The conduct of affairs by these two departments, as far as aviation is concerned, has been so disgusting in the last few years as to make any self-respecting person ashamed of the clothes he wears. Were it not for the patriotism of our air officers and their absolute confidence in the institutions of the United States, knowing that sooner or later existing conditions would be changed, I doubt if one of them would remain with the colors - certainly not if he were a real man.

The story is a long one, beginning practically with the inception of aviation in this country, so I shall mention only a few things in connection with the disgraceful performances which have occurred this summer.

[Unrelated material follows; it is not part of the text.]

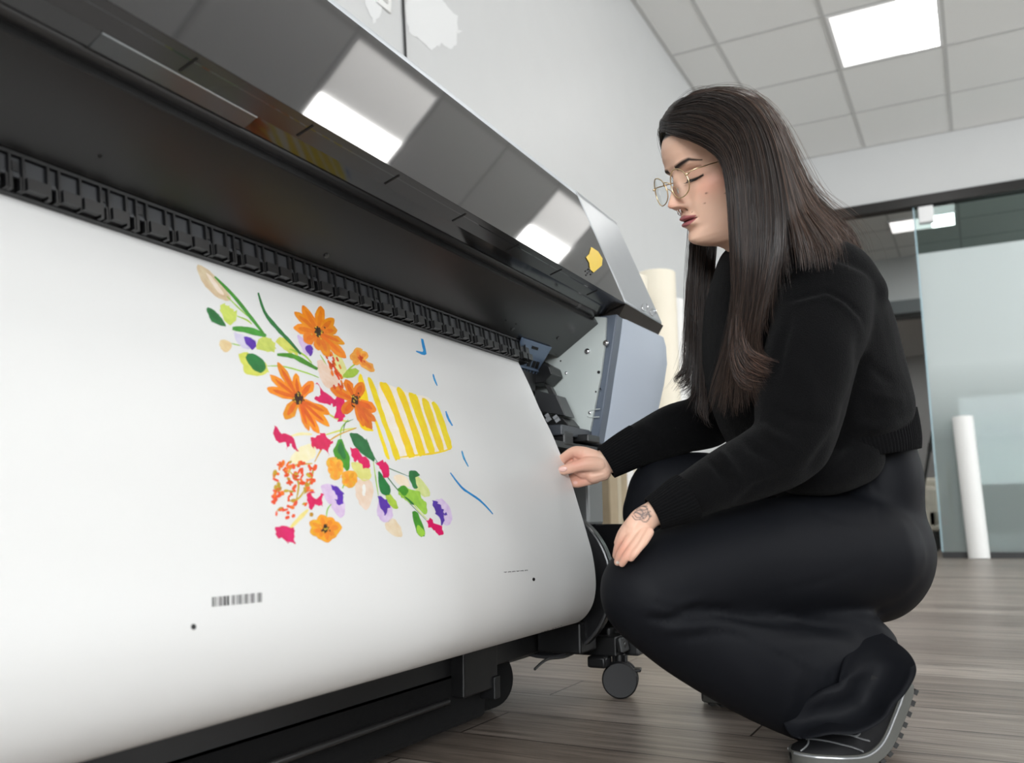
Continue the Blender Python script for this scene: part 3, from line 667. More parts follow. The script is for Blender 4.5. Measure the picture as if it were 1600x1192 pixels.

Seeing no progress in our efforts, which had been continued for years, to convince or even seriously interest the governing bodies of the War and Navy departments to better our aeronautical condition, we were stirred to further action by the killing of Lieutenant Pierson -and Captain Skeel in the dilapidated racing airplanes during last October's air meet. This was caused by an arrangement between the Navy and Army that the Navy should take the races one year and the Army should take them the next year, thereby equalizing propaganda, not service. Instead of building new airplanes, our men were given the old crates to fly at those terrific speeds. Of course, they came to pieces, as they were designed for only one race two years before. This was done, in spite of the fact that we had sufficient money to build new ships according to entirely advanced patterns and new safety factors.